None of it bothers Diahna Garcia-Ruiz, nor is it likely to stop her. A petite woman with a chiming voice and a sometimes easy demeanor, she flashes Erin-Brockovich-like resolve when her hot-button issues are riled.

As a member of both the Heber Public Utilities District board, where she is board president, and the Heber Elementary School board, where she is clerk, her words more often than not result in laser-focused action. 

“I ran for the HPUD because there were no sidewalks. One of my nephews came home and his new shoes got muddy. He was heartbroken. I thought it was undignified.
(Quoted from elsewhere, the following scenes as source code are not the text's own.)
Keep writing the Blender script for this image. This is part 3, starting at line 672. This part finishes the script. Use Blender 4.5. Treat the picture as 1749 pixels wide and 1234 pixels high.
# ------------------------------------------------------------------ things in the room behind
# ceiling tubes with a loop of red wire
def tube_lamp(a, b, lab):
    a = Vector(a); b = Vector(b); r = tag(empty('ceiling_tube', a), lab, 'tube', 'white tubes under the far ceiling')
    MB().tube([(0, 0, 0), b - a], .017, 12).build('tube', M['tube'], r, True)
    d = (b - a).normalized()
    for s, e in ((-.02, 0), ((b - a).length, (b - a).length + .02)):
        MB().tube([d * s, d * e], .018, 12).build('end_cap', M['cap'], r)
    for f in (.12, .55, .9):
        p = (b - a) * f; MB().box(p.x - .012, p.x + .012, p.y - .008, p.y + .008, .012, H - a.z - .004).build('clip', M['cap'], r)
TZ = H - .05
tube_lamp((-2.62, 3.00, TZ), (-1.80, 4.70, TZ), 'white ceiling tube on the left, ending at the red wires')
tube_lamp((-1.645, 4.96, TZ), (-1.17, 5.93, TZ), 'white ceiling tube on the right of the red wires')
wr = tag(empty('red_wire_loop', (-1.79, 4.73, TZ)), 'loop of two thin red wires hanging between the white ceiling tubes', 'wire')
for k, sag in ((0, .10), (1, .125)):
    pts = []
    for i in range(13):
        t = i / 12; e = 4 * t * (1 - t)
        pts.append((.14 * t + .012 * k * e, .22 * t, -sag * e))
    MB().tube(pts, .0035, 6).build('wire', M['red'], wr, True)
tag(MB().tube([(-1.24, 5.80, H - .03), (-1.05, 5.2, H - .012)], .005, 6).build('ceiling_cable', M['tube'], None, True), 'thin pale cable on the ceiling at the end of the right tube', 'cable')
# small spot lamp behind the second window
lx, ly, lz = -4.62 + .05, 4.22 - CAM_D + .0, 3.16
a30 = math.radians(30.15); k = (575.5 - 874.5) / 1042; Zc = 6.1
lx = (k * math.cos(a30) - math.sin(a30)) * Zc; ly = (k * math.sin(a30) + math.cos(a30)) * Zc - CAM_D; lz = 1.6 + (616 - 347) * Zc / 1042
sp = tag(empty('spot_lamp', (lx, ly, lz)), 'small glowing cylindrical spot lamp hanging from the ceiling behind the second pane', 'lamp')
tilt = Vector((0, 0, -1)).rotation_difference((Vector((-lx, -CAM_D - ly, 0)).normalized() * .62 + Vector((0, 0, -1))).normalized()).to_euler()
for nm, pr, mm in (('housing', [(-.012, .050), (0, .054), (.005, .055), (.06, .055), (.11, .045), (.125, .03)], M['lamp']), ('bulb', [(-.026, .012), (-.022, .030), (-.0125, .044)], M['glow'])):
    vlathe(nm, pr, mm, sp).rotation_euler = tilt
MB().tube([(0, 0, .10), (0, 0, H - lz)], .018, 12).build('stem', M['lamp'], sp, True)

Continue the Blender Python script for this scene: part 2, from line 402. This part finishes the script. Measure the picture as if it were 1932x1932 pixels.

What motivated me was to make our community better,” says Garcia-Ruiz, the youngest daughter of Mexican-immigrant parents who raised their children on a farm worker’s wages.

An unincorporated town of just over 4,000, Heber has long been Imperial Valley’s stepchild. Its roots are in the immigrants and farm workers such as Garcia-Ruiz’s parents, Belen and Rosendo Ruiz, who sought a better life than they had in Mexico — resigned that the bulk of those benefits would fall to their descendants.

Garcia-Ruiz didn’t disappoint. A childhood bookworm, she earned an associate degree in journalism from Imperial Valley College and a bachelor’s degree in literature at San Diego State University, Imperial Valley Campus, in Calexico. While in school she worked for the U.S. Postal Service, deciding after graduation it was a good career and is now postmaster in Seeley. Married and the mother of two, she may at one point have seemed an unlikely candidate for the role of provocateur.